Rice Pudding, Next Day

Rice Pudding, Next Day

Jacquelyn Mitchard’s
Next Day Rice Pudding

Comfort food dessert: a quick stove-top recipe for old-fashioned,
sweet, creamy rice pudding  
(and a great way to use leftover rice!)



I’ve never baked Proust’s madeleine or even tried any of the recipes from Nora Ephron’s Heartburn. But one of the happy lessons that the Cappadoras learn early is to guard a great recipe – Grandma Rosie’s recipe for “gravy,” which is what Italians call pasta sauce, was passed down through generations with as much zeal as the secret recipe for Coca-Cola or Van Gogh’s ineffable way of creating the color yellow.

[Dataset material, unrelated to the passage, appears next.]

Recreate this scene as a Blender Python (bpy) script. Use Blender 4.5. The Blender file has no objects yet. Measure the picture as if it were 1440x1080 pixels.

In my family, a good recipe needs to be easy, inexpensive and evoke passionate reactions of joy. My children beg me not to forget the Sierra Secrets or the Tutu cookies at Christmas; my eldest took jars of my spaghetti “gravy” to college; my 13-year-old daughter has actually eaten so much of my mustard-and-ketchup meatloaf that she had to lie down for three hours. I believe I first found this recipe for rice pudding in a biography of General Ulysses S. Grant, but I adapted it myself so that I could make a huge pot of rice for stir-fry one night and have enough left over to make rice pudding and have it chilled for dessert or warm for a cold-weather breakfast the next day.

Next Day Rice Pudding 

Prep time: 30 minutes

2 cups cooked white rice (it can even be left over from Chinese takeout, but no soy sauce please!)
2 cups milk, skim or 2 percent
1 cup sugar (I use raw or Turbinado sugar)
1/2 teaspoon salt
1 cup golden raisins
3/4 teaspoon cinnamon
1/4 teaspoon nutmeg (optional)
1/4 cup slivered almonds (not even an option at my house!
No one wants them but it makes for a more “grown up” taste)

  1. Cook the rice and milk together until they boil, stirring nearly constantly until the rice begins to thicken to a pudding-like consistency (this will take a good twenty minutes … so put on some music). Add the sugar and salt and keep cooking until the mixture falls heavily from a spoon (the consistency of very thick waffle batter.)
  2. Just before removing from heat, add raisins and stir until they heat through.
  3. Place pudding in a large serving dish or individual dessert cups and sprinkle with cinnamon, or cinnamon and nutmeg with a dusting (not at my house!) of slivered almonds. Serve warm or cold. General Grant reportedly liked his with a bit of maple syrup.